Despite the fact that the destruction of the hydroelectric plant did not lead to a major disruption in the supply of electricity to Kabardino-Balkaria, the Russian government’s reaction was unusually brusque and nervous. It became a moment of truth for Moscow’s envoy to the North Caucasus, Aleksandr Khloponin, who has faced his greatest crisis so far since being dispatched to the region in January 2010. Khloponin used the harshest and the most informal words, calling the insurgents “brutalized louts,” which probably betrayed his exasperation and despair with the destabilization that is unfolding in the region of his responsibility. However, perhaps the single most important blunder Khloponin made was when he suggested that Cossacks should be assigned to guard vulnerable infrastructure sites in Kabardino-Balkaria (Kommersant, July 21).
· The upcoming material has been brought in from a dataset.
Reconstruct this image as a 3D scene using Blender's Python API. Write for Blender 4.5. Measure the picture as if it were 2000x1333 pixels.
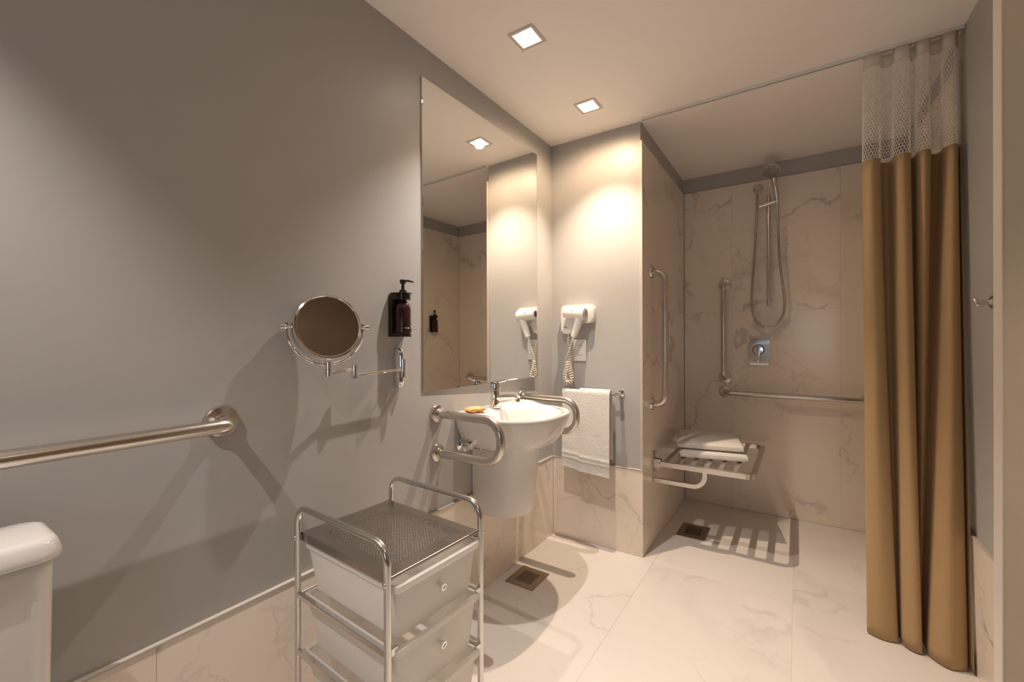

Khloponin’s statement has the great potential to have an incendiary effect in this multiethnic region, where ethnic Russians comprise 25 percent of the general population, which is approaching one million, while the Kabardins, aka Circassians, comprise 55 percent of the population and the Turkic-speaking Balkars make up 12 percent. Khloponin’s proposal means that Moscow regards ethnic Russians as its only loyal and trustworthy subjects in Kabardino-Balkaria, automatically putting them at loggerheads with the rest of the local population. Khloponin is unlikely to proceed with his shallow-minded plan to install the Cossacks as some sort of new regional elite; nevertheless, his remark showed his nervousness and poor knowledge of the region.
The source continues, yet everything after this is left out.